Examine each line of the data. Copy those that contain the string "More".

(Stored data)
● ● ● ● ● ● ●

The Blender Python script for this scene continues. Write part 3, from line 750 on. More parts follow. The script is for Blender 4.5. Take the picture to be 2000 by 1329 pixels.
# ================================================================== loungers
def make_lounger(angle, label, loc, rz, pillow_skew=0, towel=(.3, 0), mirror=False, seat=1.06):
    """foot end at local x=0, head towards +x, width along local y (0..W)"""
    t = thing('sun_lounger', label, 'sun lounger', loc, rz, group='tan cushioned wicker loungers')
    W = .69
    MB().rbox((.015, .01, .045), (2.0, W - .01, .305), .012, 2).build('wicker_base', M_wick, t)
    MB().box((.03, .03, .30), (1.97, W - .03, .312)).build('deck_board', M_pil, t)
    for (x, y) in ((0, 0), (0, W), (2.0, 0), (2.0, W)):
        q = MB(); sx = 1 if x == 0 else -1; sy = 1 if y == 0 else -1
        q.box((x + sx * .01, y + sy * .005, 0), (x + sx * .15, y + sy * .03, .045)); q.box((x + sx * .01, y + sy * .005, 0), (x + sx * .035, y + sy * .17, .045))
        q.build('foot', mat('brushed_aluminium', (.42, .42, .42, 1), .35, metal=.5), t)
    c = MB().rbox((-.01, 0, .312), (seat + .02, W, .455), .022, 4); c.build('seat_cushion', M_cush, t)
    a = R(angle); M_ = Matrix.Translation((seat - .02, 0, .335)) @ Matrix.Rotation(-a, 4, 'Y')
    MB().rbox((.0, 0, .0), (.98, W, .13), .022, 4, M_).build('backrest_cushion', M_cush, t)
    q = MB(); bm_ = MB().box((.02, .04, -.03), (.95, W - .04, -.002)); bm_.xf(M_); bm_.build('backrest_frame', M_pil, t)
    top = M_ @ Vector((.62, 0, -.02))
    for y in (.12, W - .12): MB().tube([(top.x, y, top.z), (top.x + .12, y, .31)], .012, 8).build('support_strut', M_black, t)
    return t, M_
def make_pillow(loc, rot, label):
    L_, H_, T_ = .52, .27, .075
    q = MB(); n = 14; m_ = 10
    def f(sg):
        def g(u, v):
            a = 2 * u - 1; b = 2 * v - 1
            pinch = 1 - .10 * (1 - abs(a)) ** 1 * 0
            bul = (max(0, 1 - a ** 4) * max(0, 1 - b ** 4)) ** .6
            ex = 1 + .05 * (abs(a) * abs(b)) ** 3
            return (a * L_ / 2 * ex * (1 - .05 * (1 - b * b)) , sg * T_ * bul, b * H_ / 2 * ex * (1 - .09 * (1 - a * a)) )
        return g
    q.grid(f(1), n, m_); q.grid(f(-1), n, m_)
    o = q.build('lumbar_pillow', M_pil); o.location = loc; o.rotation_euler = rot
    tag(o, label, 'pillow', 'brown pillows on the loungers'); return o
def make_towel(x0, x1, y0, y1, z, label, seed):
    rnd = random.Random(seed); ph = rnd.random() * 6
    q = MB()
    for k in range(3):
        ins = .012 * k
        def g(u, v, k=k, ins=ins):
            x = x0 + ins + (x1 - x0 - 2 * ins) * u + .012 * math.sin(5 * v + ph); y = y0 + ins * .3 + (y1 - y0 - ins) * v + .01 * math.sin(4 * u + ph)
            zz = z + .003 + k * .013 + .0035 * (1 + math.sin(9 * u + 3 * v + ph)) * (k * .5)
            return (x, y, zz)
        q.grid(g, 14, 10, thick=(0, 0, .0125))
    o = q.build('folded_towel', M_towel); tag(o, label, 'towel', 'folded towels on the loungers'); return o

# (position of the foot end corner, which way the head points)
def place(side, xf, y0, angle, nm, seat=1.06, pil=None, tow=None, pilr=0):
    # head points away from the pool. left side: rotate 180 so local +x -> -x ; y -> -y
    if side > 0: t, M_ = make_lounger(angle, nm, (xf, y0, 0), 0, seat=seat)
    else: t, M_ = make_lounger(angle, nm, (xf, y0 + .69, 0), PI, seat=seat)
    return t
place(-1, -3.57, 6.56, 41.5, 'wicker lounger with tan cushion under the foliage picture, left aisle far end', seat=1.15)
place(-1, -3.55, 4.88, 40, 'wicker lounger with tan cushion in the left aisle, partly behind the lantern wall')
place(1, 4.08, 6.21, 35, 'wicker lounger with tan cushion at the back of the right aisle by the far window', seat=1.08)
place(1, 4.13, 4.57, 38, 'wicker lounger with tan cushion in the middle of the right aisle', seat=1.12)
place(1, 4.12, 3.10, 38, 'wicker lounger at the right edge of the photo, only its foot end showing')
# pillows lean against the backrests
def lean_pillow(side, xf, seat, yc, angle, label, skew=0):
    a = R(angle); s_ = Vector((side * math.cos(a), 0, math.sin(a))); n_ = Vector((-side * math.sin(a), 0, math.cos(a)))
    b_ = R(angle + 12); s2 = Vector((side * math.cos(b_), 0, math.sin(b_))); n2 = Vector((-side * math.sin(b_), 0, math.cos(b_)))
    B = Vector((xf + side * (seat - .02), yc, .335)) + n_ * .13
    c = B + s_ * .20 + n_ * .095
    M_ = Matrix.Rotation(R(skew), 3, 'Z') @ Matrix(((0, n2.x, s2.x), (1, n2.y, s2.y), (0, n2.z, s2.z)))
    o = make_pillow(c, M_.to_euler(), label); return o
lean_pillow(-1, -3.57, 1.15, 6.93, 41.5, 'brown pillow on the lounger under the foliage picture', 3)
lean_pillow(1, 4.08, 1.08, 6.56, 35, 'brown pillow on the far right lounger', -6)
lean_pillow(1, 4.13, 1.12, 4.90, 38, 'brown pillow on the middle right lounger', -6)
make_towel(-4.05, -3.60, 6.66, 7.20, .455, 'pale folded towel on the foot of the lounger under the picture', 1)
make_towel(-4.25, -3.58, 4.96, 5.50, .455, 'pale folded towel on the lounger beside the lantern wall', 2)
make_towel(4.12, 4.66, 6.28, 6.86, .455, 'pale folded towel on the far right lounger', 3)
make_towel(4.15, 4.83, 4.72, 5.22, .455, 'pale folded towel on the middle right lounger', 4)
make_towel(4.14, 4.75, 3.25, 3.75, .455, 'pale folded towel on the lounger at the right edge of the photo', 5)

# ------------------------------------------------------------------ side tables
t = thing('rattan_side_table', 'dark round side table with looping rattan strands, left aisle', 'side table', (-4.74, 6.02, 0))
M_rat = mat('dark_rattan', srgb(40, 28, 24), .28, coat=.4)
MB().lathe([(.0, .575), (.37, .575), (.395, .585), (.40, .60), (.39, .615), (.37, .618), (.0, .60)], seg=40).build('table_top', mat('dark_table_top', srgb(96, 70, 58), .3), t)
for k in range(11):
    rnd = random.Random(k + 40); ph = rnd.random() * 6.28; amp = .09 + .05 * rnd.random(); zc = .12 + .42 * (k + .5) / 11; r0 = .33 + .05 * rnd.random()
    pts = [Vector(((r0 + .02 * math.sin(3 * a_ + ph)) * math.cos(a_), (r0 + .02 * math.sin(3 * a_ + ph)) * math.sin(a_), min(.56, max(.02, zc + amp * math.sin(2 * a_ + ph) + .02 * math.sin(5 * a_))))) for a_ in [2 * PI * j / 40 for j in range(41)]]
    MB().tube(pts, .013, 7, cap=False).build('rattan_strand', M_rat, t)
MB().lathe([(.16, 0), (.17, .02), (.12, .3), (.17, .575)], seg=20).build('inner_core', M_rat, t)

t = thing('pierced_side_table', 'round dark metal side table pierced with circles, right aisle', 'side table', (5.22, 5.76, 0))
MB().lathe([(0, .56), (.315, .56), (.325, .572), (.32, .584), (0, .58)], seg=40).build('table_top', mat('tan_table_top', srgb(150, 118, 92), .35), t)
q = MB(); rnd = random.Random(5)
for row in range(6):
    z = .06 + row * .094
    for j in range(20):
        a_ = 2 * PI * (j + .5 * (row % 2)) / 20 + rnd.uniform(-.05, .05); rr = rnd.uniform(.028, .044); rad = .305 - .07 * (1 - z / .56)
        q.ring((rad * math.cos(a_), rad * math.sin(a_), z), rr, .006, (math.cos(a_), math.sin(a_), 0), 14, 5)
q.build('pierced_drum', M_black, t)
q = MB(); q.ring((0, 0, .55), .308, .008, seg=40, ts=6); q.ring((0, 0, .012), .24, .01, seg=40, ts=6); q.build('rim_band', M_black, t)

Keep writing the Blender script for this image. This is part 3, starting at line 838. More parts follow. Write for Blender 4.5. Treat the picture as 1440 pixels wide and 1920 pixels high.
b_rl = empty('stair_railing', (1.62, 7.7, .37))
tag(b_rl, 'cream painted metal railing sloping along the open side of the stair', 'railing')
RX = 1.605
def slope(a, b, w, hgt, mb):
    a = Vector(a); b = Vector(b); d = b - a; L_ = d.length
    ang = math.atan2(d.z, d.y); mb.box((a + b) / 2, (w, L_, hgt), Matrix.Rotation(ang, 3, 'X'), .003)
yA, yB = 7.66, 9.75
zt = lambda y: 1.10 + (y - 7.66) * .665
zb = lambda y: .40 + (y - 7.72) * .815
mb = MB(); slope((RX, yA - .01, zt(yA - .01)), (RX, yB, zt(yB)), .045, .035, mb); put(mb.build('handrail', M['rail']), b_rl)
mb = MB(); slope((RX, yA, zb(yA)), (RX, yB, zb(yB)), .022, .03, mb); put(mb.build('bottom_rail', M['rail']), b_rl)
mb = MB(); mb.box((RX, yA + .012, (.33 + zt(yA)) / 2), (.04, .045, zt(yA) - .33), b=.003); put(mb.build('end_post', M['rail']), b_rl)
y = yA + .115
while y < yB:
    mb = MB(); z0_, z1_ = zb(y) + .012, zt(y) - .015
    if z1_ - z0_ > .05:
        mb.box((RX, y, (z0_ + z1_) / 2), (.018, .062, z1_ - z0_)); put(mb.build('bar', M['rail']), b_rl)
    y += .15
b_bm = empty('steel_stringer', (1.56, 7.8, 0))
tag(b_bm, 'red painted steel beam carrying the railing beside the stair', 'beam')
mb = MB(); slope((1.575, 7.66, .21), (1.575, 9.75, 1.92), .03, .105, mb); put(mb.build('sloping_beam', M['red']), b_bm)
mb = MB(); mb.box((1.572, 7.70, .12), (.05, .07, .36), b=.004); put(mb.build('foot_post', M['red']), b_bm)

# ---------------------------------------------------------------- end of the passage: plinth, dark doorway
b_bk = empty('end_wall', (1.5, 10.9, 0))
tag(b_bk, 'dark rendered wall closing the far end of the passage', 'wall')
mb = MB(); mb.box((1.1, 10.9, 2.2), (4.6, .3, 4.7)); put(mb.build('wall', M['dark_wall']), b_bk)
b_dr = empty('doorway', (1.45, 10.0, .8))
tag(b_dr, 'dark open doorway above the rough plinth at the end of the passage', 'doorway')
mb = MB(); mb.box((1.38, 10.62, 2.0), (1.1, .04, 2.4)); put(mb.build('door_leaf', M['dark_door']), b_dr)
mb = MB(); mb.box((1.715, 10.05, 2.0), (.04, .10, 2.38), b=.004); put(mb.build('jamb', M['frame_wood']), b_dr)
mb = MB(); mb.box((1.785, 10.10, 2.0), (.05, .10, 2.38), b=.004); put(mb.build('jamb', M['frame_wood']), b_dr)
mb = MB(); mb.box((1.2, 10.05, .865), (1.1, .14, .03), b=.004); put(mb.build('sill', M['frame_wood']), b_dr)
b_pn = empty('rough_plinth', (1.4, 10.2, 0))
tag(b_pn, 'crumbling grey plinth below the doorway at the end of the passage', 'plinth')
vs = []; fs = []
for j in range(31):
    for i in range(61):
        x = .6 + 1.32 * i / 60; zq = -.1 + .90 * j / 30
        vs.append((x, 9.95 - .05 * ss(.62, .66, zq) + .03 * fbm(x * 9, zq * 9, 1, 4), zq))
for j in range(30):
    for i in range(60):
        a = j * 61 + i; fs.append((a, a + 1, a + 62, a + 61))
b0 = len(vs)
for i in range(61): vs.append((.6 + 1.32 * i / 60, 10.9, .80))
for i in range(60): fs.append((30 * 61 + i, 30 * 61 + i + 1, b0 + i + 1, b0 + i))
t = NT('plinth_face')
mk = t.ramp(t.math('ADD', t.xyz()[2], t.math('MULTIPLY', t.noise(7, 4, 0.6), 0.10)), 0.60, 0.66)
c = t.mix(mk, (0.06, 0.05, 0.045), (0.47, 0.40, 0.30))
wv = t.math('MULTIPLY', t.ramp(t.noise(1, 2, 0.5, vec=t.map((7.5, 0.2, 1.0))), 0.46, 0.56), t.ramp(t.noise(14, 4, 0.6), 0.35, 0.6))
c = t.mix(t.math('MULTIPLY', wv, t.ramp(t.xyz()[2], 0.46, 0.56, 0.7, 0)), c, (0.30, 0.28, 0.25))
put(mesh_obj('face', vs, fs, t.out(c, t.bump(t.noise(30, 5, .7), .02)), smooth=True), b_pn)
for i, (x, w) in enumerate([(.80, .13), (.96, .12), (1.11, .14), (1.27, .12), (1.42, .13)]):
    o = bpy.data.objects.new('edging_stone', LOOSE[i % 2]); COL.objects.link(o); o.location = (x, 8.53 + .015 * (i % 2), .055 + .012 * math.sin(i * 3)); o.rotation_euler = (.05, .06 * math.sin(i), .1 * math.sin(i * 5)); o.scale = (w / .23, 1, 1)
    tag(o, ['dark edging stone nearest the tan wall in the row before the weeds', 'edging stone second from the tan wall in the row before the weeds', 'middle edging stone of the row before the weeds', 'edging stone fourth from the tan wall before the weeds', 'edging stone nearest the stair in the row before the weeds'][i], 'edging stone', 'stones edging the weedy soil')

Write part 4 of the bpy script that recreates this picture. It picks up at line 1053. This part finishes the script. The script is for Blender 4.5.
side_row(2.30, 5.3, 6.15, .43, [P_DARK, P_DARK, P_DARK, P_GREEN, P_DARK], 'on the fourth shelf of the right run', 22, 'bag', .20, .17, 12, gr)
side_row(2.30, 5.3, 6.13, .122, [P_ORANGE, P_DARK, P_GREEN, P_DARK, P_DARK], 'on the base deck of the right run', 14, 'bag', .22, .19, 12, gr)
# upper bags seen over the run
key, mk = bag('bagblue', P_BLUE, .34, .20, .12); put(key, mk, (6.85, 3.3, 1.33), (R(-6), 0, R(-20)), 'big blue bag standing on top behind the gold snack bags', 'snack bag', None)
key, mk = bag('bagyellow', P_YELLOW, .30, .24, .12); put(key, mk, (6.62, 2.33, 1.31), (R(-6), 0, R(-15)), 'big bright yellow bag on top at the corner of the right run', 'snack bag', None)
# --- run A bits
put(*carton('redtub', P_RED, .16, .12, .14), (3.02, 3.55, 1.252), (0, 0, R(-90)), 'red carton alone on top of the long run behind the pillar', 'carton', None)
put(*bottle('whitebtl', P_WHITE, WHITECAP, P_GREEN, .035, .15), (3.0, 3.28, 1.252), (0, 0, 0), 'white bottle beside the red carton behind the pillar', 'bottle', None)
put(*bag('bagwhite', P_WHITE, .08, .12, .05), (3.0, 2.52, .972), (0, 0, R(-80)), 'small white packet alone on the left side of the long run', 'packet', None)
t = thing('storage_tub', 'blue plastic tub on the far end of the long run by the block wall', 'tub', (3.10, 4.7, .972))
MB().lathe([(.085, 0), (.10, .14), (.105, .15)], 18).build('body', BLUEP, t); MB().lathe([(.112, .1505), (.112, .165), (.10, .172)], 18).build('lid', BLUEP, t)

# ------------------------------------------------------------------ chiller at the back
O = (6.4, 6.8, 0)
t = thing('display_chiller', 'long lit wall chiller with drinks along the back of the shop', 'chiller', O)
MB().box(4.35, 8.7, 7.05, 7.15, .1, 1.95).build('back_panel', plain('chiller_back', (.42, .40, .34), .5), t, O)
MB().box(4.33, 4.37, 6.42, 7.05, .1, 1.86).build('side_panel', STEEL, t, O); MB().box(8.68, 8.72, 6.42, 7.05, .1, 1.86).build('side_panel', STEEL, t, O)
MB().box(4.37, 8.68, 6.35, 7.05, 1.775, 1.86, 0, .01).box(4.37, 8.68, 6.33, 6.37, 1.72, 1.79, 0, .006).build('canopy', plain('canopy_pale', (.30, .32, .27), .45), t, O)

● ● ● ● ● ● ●

*SOLUTION FOR THIS TASK*.
The Blender Python script for this scene continues. Write part 3, from line 750 on. More parts follow. The script is for Blender 4.5. Take the picture to be 2000 by 1329 pixels.
Keep writing the Blender script for this image. This is part 3, starting at line 838. More parts follow. Write for Blender 4.5. Treat the picture as 1440 pixels wide and 1920 pixels high.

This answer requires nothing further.